The flowering trillium logo on Project Porchlight’s website, on the Porchlight bulb box and in their presentations was a door-opener, he says. Other funders knew of OTF’s reputation for funding thorough and scrupulous project proposals, for backing new and innovative ideas, and for maintaining the highest standards of accountability and transparency. “OTF was not the largest grant,” he says, “but it was the most important source of funding for us.”

“Project Porchlight is more than a stellar example of community activism,” says Kevin Humphrey, program manager for Province-Wide grants with OTF. “It’s a feel-good granting story with the very best of what OTF looks to support in projects: ground-breaking ideas, environmental stewardship and volunteers who believe in their ability to promote positive change in the places they live.”

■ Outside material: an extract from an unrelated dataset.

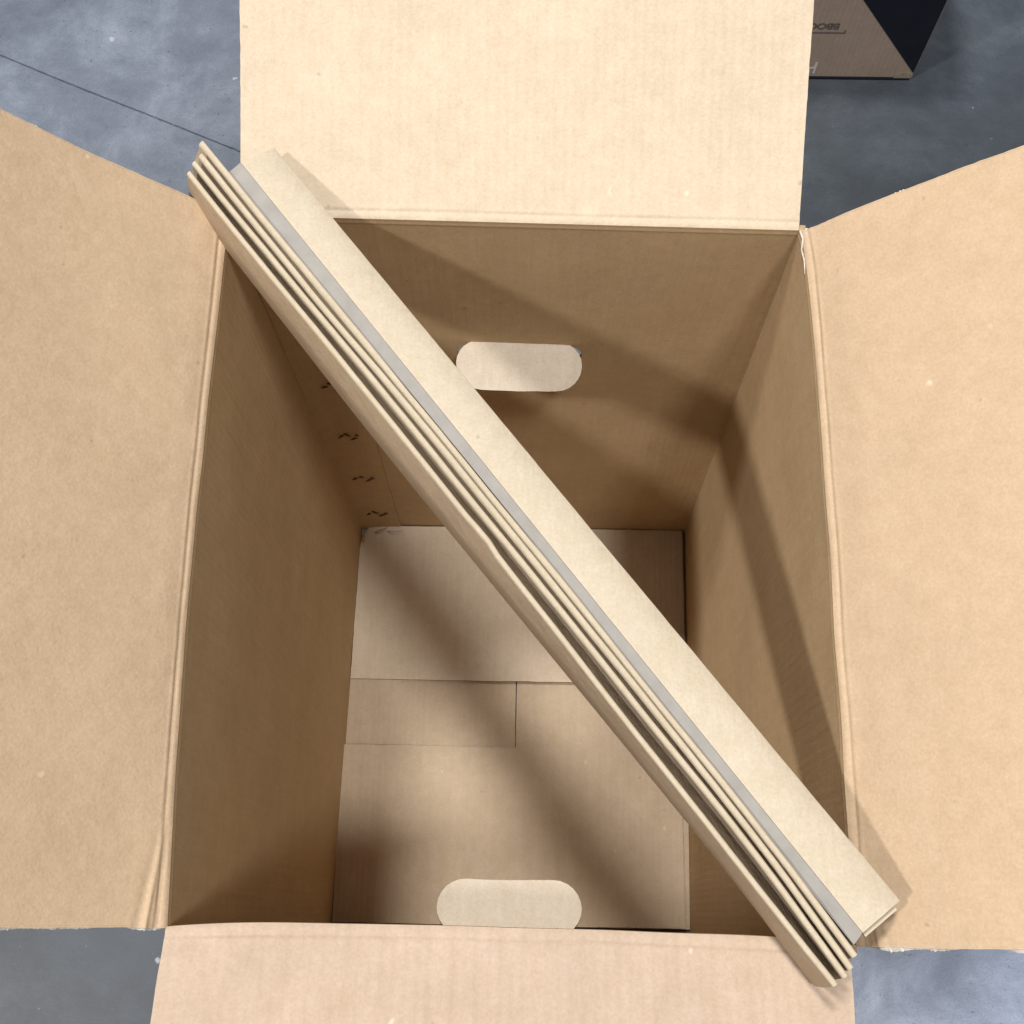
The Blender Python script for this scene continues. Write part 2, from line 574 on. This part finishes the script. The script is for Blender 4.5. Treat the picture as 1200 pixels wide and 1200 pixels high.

“Be a light in your community,” Hickox tells those who come out to gatherings, meetings and rallies to help distribute light bulbs. Three years, hundreds of communities and over a million CFL bulbs later country-wide, Project Porchlight and its thousands of volunteers are showing us all how to shine.

GRANT SUMMARY
In 2006, OTF awarded Project Porchlight $150,000 over one year to build on the success of the Ottawa pilot project and facilitate its growth into three communities, resulting in 260,000 compact fluorescent light bulbs being used, which will result in $13-million in energy savings.